▸ Your instructions
Find "tp, n=(22, 150))" in the records that follow; print that line and each subsequent line through the last one, verbatim and with nothing added.

▸ Data listing
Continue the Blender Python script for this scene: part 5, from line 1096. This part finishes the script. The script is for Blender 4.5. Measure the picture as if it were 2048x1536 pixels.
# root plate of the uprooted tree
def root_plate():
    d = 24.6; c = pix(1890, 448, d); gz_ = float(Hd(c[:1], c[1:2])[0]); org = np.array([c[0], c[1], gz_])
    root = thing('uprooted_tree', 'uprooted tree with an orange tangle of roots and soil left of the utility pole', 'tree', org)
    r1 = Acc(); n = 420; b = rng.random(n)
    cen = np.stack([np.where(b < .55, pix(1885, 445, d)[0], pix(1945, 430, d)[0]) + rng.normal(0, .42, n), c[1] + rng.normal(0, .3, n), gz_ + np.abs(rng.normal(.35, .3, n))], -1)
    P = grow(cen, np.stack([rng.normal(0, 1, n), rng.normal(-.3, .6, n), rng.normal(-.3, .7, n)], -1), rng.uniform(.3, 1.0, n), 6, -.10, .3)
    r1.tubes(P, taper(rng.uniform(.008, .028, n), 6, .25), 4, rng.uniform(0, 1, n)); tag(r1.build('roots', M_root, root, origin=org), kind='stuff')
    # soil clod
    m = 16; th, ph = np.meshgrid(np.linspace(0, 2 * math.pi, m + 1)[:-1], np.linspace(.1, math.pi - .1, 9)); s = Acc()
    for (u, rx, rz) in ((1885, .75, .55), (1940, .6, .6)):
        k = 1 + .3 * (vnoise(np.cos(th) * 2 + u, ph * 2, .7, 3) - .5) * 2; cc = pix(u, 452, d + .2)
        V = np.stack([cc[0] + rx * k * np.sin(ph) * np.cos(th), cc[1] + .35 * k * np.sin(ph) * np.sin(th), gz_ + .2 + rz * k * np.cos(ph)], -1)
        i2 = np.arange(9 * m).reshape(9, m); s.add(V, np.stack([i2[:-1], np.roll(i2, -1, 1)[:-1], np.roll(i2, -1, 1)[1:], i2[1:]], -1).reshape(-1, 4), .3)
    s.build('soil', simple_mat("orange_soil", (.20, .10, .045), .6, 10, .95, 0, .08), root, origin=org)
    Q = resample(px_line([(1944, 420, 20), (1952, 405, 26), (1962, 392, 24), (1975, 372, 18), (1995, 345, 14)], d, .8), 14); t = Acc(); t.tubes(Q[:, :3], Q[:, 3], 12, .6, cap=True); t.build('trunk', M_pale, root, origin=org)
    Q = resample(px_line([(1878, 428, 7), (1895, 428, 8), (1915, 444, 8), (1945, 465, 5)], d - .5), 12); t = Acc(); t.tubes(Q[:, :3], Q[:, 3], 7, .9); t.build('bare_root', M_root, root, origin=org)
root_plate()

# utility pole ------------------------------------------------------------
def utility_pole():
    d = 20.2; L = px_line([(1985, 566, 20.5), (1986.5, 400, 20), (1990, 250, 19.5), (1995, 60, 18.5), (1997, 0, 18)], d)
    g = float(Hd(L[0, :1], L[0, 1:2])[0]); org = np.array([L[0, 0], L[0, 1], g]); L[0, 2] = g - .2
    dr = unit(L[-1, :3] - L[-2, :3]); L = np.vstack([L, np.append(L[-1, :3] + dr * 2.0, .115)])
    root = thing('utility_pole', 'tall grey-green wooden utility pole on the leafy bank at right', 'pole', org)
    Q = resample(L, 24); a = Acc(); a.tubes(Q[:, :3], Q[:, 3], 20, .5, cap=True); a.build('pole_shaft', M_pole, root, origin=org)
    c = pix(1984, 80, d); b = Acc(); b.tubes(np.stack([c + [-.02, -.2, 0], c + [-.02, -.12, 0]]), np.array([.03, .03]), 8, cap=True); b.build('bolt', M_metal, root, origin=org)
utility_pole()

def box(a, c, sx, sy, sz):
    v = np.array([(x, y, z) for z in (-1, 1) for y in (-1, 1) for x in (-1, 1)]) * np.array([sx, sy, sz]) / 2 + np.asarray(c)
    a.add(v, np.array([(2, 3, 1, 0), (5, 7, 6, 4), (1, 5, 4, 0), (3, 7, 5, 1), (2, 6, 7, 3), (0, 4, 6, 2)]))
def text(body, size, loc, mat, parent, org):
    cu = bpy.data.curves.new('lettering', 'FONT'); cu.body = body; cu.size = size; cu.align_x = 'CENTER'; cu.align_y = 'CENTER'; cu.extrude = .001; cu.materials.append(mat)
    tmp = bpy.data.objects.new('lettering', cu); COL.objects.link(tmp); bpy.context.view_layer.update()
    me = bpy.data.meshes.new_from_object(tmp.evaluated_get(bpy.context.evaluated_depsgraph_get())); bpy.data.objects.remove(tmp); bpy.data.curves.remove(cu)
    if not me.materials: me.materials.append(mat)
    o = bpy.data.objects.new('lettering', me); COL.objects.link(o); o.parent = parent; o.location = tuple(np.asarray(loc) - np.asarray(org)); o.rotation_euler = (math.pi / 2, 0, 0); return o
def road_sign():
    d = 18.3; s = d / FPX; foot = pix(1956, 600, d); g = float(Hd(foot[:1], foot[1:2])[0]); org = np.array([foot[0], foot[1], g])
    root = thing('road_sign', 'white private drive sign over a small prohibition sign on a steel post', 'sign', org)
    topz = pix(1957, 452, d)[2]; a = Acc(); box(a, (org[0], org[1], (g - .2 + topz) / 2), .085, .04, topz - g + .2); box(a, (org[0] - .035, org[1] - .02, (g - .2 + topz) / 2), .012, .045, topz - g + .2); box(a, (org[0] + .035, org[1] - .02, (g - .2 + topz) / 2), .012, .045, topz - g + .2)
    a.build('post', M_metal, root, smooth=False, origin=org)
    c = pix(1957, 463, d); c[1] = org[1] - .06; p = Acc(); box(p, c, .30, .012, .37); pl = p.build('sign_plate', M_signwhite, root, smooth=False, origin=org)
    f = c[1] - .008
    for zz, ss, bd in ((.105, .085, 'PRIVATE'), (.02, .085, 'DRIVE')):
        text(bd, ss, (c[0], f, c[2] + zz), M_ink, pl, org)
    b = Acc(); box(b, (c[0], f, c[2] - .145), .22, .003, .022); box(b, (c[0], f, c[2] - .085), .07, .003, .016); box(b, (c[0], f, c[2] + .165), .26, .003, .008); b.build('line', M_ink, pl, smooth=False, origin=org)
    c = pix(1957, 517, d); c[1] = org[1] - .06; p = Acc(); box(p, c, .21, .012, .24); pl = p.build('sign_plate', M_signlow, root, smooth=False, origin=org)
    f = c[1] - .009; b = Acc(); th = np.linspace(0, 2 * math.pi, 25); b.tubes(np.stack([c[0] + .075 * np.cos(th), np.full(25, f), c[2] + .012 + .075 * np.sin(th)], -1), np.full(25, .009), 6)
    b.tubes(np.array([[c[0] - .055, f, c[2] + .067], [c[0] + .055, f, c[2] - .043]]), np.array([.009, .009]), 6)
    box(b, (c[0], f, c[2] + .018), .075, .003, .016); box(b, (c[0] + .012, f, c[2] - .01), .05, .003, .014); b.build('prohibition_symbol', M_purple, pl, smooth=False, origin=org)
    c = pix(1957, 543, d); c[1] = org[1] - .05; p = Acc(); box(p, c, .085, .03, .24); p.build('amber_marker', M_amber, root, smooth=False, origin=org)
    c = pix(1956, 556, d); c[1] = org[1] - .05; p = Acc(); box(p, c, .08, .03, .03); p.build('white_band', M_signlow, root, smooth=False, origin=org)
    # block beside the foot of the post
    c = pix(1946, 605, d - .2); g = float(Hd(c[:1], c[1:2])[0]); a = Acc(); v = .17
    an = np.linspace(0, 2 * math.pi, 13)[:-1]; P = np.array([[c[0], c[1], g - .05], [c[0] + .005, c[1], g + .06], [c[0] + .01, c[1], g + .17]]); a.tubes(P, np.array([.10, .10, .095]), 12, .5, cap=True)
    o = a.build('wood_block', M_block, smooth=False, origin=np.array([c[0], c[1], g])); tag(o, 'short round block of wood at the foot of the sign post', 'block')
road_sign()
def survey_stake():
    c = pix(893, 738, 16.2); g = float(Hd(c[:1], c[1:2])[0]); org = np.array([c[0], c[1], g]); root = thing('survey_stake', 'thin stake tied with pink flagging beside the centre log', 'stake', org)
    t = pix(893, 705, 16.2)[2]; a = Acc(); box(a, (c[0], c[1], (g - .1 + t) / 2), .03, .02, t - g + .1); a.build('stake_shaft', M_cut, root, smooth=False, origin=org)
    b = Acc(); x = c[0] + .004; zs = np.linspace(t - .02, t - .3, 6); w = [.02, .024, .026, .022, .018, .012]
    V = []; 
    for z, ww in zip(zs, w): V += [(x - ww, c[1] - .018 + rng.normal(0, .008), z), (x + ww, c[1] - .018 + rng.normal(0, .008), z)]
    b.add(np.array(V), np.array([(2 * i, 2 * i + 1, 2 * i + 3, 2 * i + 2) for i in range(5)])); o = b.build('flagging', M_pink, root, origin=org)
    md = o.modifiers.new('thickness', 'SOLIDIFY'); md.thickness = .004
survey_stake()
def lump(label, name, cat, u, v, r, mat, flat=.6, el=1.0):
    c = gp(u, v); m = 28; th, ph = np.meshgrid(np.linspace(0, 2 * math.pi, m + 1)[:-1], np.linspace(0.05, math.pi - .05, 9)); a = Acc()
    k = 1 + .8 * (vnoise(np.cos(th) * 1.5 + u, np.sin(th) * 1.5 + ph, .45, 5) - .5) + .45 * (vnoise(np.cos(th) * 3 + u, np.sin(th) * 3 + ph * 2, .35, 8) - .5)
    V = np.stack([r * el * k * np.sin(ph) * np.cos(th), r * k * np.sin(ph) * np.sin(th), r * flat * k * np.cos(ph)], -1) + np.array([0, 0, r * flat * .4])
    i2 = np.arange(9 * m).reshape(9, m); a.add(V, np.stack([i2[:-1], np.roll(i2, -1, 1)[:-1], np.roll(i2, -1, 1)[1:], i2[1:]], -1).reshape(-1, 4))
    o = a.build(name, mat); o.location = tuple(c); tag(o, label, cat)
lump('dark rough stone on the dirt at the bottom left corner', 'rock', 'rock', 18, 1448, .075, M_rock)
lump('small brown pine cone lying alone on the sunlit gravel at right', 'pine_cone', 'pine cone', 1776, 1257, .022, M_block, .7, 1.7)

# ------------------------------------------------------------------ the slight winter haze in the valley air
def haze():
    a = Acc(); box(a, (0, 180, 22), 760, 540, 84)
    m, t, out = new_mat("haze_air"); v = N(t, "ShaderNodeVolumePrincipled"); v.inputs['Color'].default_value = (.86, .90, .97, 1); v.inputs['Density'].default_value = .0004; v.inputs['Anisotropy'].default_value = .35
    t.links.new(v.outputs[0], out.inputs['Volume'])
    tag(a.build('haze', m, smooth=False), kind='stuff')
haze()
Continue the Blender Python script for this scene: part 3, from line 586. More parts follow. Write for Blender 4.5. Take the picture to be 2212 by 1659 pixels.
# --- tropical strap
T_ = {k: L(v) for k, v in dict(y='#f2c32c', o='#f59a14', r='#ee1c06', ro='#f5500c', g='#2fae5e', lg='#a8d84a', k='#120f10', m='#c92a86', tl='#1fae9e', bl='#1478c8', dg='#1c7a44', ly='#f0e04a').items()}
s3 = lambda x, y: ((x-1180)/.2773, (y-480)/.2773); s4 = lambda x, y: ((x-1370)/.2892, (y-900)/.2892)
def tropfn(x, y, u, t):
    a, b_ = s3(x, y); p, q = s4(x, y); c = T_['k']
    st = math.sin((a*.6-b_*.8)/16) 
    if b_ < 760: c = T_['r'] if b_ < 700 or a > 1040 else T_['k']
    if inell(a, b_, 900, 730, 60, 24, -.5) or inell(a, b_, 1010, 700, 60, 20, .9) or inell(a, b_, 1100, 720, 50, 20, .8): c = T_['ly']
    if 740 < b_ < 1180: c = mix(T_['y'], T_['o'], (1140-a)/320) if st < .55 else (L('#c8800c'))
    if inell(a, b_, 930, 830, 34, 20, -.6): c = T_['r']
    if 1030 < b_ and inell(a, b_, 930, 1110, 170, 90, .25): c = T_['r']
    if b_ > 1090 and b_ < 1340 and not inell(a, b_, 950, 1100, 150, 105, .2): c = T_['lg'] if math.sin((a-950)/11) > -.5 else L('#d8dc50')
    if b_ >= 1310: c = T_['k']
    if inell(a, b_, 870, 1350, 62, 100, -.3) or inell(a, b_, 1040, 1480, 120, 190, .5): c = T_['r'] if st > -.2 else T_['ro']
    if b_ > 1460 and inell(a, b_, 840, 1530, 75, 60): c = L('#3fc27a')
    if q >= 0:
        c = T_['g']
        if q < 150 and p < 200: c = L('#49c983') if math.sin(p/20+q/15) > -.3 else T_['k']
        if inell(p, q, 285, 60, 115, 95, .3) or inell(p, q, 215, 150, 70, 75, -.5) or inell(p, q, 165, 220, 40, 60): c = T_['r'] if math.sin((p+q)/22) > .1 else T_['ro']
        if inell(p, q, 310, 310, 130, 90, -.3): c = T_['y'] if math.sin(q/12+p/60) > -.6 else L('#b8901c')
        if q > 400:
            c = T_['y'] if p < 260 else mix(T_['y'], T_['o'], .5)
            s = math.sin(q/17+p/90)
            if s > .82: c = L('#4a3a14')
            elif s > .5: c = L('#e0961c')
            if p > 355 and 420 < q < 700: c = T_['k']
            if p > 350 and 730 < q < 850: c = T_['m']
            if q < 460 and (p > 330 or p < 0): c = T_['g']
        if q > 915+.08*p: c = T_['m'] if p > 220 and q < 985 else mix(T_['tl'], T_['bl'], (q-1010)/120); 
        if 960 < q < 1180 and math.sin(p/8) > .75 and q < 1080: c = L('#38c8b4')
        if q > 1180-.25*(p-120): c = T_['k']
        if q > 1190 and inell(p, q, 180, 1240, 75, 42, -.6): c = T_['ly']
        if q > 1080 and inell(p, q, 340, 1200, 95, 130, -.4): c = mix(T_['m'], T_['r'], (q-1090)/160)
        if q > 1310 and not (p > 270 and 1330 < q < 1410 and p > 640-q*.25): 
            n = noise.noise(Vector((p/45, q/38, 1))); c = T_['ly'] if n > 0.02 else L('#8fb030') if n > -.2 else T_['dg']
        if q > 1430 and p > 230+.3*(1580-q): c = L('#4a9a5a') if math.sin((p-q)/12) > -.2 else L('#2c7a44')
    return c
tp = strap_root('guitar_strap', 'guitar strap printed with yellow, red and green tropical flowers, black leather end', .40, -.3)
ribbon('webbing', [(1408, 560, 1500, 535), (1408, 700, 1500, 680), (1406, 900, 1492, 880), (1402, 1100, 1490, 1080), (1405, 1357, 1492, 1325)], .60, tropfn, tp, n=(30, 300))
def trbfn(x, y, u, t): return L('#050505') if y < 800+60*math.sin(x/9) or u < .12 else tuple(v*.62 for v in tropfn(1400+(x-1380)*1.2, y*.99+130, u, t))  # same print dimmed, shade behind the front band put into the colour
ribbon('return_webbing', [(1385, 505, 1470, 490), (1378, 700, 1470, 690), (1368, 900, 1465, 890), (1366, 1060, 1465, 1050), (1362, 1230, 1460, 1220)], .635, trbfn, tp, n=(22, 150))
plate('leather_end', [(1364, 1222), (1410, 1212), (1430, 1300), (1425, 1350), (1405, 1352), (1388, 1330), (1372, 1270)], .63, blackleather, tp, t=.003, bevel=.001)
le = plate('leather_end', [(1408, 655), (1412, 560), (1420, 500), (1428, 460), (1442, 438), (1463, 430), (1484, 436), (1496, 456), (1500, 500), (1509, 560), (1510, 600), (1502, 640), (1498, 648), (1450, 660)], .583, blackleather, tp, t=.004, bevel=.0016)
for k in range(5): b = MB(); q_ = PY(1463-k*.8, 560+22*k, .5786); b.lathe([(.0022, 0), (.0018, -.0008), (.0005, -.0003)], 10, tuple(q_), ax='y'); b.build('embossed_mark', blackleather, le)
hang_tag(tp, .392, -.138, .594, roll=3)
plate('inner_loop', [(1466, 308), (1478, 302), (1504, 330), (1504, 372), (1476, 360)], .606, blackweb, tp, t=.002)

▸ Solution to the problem
ribbon('return_webbing', [(1385, 505, 1470, 490), (1378, 700, 1470, 690), (1368, 900, 1465, 890), (1366, 1060, 1465, 1050), (1362, 1230, 1460, 1220)], .635, trbfn, tp, n=(22, 150))
plate('leather_end', [(1364, 1222), (1410, 1212), (1430, 1300), (1425, 1350), (1405, 1352), (1388, 1330), (1372, 1270)], .63, blackleather, tp, t=.003, bevel=.001)
le = plate('leather_end', [(1408, 655), (1412, 560), (1420, 500), (1428, 460), (1442, 438), (1463, 430), (1484, 436), (1496, 456), (1500, 500), (1509, 560), (1510, 600), (1502, 640), (1498, 648), (1450, 660)], .583, blackleather, tp, t=.004, bevel=.0016)
for k in range(5): b = MB(); q_ = PY(1463-k*.8, 560+22*k, .5786); b.lathe([(.0022, 0), (.0018, -.0008), (.0005, -.0003)], 10, tuple(q_), ax='y'); b.build('embossed_mark', blackleather, le)
hang_tag(tp, .392, -.138, .594, roll=3)
plate('inner_loop', [(1466, 308), (1478, 302), (1504, 330), (1504, 372), (1476, 360)], .606, blackweb, tp, t=.002)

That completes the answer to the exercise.